(Scripts that build scenes)
>> START

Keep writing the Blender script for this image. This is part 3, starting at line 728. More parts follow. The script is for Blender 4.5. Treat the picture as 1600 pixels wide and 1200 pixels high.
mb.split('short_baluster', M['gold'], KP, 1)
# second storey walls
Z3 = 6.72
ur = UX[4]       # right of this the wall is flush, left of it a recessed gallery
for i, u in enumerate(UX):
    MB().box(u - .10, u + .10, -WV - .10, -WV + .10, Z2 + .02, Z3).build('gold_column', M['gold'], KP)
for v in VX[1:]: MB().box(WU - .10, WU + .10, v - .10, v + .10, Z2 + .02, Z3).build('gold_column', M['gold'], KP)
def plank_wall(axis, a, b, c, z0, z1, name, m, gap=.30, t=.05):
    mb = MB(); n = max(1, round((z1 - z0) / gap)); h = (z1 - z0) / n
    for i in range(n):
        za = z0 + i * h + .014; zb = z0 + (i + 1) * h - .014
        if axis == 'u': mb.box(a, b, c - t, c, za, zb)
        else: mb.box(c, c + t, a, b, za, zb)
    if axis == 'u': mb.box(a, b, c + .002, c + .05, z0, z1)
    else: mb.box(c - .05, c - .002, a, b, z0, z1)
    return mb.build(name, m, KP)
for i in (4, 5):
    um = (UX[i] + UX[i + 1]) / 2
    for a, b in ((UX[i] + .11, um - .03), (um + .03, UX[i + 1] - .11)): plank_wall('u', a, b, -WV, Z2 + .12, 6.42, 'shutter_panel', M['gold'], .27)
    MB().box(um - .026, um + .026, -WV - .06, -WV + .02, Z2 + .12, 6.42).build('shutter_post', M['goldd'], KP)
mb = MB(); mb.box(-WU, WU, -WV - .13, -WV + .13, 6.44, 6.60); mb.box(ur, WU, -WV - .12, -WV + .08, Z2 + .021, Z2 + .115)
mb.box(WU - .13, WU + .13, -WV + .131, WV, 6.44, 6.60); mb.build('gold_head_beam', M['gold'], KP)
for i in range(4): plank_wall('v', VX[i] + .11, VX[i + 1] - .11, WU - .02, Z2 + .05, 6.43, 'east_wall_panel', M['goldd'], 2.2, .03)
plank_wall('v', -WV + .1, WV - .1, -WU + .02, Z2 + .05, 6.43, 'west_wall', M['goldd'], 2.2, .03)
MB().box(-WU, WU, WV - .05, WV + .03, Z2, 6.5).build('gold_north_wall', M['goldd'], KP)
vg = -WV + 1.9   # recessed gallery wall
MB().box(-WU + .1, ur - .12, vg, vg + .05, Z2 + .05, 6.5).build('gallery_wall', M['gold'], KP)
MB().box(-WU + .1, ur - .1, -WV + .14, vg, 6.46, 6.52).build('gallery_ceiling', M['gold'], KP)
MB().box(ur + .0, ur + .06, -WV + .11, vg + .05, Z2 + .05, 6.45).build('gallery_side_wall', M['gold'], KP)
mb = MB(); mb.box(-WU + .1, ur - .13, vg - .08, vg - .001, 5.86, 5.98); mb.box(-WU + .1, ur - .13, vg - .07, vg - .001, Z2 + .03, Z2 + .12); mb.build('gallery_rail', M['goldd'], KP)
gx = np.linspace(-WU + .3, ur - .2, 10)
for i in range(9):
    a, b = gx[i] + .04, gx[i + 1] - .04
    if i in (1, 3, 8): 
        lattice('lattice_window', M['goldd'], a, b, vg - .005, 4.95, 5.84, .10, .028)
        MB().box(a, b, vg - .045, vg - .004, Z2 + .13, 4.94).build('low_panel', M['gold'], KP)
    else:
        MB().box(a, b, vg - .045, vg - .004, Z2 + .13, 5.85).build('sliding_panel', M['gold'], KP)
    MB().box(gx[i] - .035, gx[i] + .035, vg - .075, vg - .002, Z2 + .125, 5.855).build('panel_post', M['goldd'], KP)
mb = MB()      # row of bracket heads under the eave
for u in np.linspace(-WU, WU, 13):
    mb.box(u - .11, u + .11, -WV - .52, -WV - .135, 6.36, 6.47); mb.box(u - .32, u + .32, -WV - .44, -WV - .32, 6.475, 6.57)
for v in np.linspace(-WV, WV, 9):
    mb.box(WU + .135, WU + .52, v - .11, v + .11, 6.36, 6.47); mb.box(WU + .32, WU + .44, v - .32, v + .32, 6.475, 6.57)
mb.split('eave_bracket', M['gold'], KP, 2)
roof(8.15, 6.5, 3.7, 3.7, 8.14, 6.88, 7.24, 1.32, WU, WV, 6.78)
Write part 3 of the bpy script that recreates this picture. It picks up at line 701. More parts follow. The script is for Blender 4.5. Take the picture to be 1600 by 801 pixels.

>> END

Across the entries above, how many lines contain "range"? Provide only the count.

§ **Response to this exercise**:
3